Publisher: Open Road Media

Published: Jun 17, 2013

Pages: 1151
ABC: 1

Description:

**Harold Brodkey’s acclaimed novel is a mesmerizing work of literary genius, exploring the momentous events in the life of a family in twentieth-century St. Louis, and a writer still haunted by a childhood tragedy **

First published in 1991, *The Runaway Soul* took Harold Brodkey more than three decades to complete. This sprawling novel has since been eagerly embraced by readers and critics alike, earning Brodkey the epithet of an “American Proust.” Told by Wiley Silenowicz, Brodkey’s fictional alter ego, the story snakes back and forth across the unforgettable events of a life. Following the traumatic death of his mother, Wiley recalls his troubling childhood in the care of his cousins: smooth-talking S. L. Silenowicz, his beautiful, emotionally deficient wife, Lila, and their abusive daughter, Nonie, who torments Wiley to no end.

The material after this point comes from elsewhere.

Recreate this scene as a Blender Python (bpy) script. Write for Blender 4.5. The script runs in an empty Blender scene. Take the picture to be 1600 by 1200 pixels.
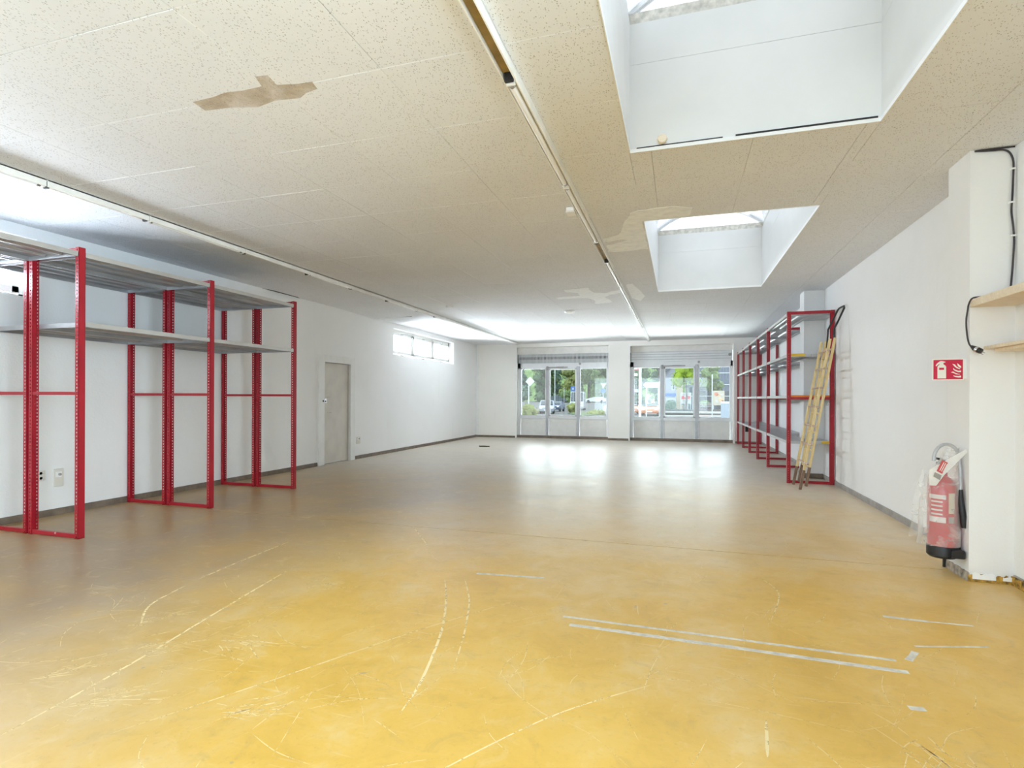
import bpy, bmesh, math, random
from mathutils import Vector, Matrix, noise as mnoise
R = random.Random(7)
SC = bpy.context.scene
COL = SC.collection
PI = math.pi

# ------------------------------------------------------------------ camera, sky, exposure
CAM_H = 1.27
cam = bpy.data.cameras.new('camera')
cam.sensor_fit = 'HORIZONTAL'; cam.sensor_width = 36.0
cam.lens = 846.73 / 1600 * 36.0
cam.shift_y = 22.3 / 1600
cam.clip_start = 0.05; cam.clip_end = 500
camo = bpy.data.objects.new('camera', cam); COL.objects.link(camo)
yaw = math.radians(17.23); roll = 0.00361
fw = Vector((-math.sin(yaw), math.cos(yaw), 0)); r0 = Vector((math.cos(yaw), math.sin(yaw), 0)); u0 = Vector((0, 0, 1))
rt = r0 * math.cos(roll) + u0 * math.sin(roll); up = u0 * math.cos(roll) - r0 * math.sin(roll)
M = Matrix((rt, up, -fw)).transposed().to_4x4(); M.translation = (0, 0, CAM_H)
camo.matrix_world = M
SC.camera = camo

SC.view_settings.view_transform = 'Standard'
SC.view_settings.look = 'None'
SC.view_settings.gamma = 1.0
SC.view_settings.use_curve_mapping = False
SC.view_settings.exposure = 1.33
SKY = 1.32
w = bpy.data.worlds.new('overcast_sky'); SC.world = w; w.use_nodes = True
nt = w.node_tree; nt.nodes.clear()
o_ = nt.nodes.new('ShaderNodeOutputWorld'); bg = nt.nodes.new('ShaderNodeBackground')
tc = nt.nodes.new('ShaderNodeTexCoord'); no_ = nt.nodes.new('ShaderNodeTexNoise'); no_.inputs['Scale'].default_value = 2.2; no_.inputs['Detail'].default_value = 5
rp = nt.nodes.new('ShaderNodeValToRGB')
rp.color_ramp.elements[0].position = .35; rp.color_ramp.elements[0].color = (.74, .88, 1.06, 1)
rp.color_ramp.elements[1].position = .7; rp.color_ramp.elements[1].color = (.88, .95, 1.0, 1)
nt.links.new(tc.outputs['Generated'], no_.inputs['Vector']); nt.links.new(no_.outputs['Fac'], rp.inputs['Fac'])
nt.links.new(rp.outputs['Color'], bg.inputs['Color']); bg.inputs['Strength'].default_value = SKY
nt.links.new(bg.outputs[0], o_.inputs[0])
cy = SC.cycles
cy.max_bounces = 14; cy.diffuse_bounces = 9; cy.glossy_bounces = 4; cy.transmission_bounces = 6; cy.transparent_max_bounces = 16
cy.sample_clamp_indirect = 12; cy.caustics_reflective = False; cy.caustics_refractive = False

def portal(name, loc, rot, sx, sy):
    l = bpy.data.lights.new(name, 'AREA'); l.shape = 'RECTANGLE'; l.size = sx; l.size_y = sy; l.energy = 1.0
    l.cycles.is_portal = True
    o = bpy.data.objects.new(name, l); o.location = loc; o.rotation_euler = rot; COL.objects.link(o)

# ------------------------------------------------------------------ room dimensions (metres)
H = 3.018
XL, XR = -6.40, 2.20
YB, YW = 16.685, 16.97
YF = -5.6                      # wall behind the camera
SX0, SX1 = -0.35, 1.20         # skylight shafts
SKYS = [(0.23, 3.93), (5.465, 9.155), (-5.01, -1.31)]
SHZ = 3.93                     # top of the shafts
W1 = (-5.06, -2.10); W2 = (-1.465, 1.46)
portal('sky_portal', (.425, 2.08, 3.0), (0, 0, 0), 1.55, 3.7)
portal('sky_portal.001', (.425, 7.31, 3.0), (0, 0, 0), 1.55, 3.69)
portal('sky_portal.002', (.425, -3.16, 3.0), (0, 0, 0), 1.55, 3.7)
portal('sky_portal.003', (-3.58, 17.3, 1.5), (PI / 2, 0, 0), 3.0, 1.7)
portal('sky_portal.004', (0.0, 17.3, 1.5), (PI / 2, 0, 0), 3.0, 1.7)
for i, o in enumerate([o for o in COL.objects if o.name.startswith('sky_portal')]):
    if o.location.y > 17: o.rotation_euler = (-PI / 2, 0, 0)   # face into the room (-Y)
def area_lamp(name, loc, rot, sx, sy, watts, col=(1, 1, 1)):
    l = bpy.data.lights.new(name, 'AREA'); l.shape = 'RECTANGLE'; l.size = sx; l.size_y = sy; l.energy = watts; l.color = col
    o = bpy.data.objects.new(name, l); o.location = loc; o.rotation_euler = rot; COL.objects.link(o)
# daylight calls: fill lamps added outside the invented rear glazing and high above the street
area_lamp('fill_rear_glazing', (-2.1, -6.0, 1.57), (PI / 2, 0, 0), 7.8, 2.45, 150, (.76, .88, 1.04))
area_lamp('fill_above_street', (-1.8, 45.0, 7.6), (math.radians(-84), 0, 0), 34.0, 6.0, 1500, (.88, .94, 1))
# fill lamps added outside, aimed like bounce from pavement and yard
area_lamp('fill_pavement_bounce', (-1.8, 20.6, -.33), (PI, 0, 0), 12.0, 5.0, 2500, (.93, .96, 1))
area_lamp('fill_yard_bounce', (-11.5, 8.0, 1.5), (0, math.radians(-97), 0), 1.6, 19.0, 3300, (.86, .93, 1))
area_lamp('fill_side_window', (2.75, -1.2, 1.6), (0, math.radians(90), 0), 2.2, 5.0, 310, (.76, .88, 1.04))  # fill lamp added outside the invented side window
area_lamp('daylight_high_window', (-7.1, 13.04, 2.65), (0, math.radians(-86), 0), .8, 3.6, 380, (.88, .94, 1))
area_lamp('daylight_high_window.001', (-7.1, 2.2, 2.65), (0, math.radians(-86), 0), .8, 3.6, 200, (.80, .90, 1))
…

In language that soars and hypnotizes, *The Runaway Soul *fearlessly explores youth and adulthood, love and loss, sex and death, marriage and family, tracing upon one man’s odyssey through a troubling world. More than two decades after it first appeared in print, Harold Brodkey’s magnum opus remains one of the finest literary works produced by an American novelist in the twentieth century.

**

### From Publishers Weekly

Exquisitely sensitive and introspective narrator Wiley Silenowicz looks back over a painful childhood and youth in this sometimes brilliant, but more often turgid and self-indulgent novel.
Copyright 1992 Reed Business Information, Inc.

### From Library Journal

The most famous unpublished work in America, Brodkey's eagerly anticipated novel has finally arrived--dense, ambitious, and over 800 pages long. Its hero is Wiley Silenowicz, adopted in 1930 and raised by his cousins S.L. and Lila Silenowicz in St. Louis. Not quite as crafty as his name, but possessed of a fiercely observant intelligence that unfolds experience endlessly like a flower, Wiley must abide a glamorous, self-absorbed mother, an obnoxious sister, and a smooth-talking father who says things like, "I won't wear another man's shoes . . . but I'll tell another man's jokes. . . . I'm the father to another man's child." In the course of the novel, Wiley grows up, observes his parents, suffers his sister, experiences sexual longing and then sex. In short, nothing much happens except language--Brodkey's lush, carefully observed antidote to minimalism that will alternately enthrall and exasperate readers. The result? Brilliant, maddening, and essential for readers of good literature everywhere. Previewed in Prepub Alert, LJ 7/91.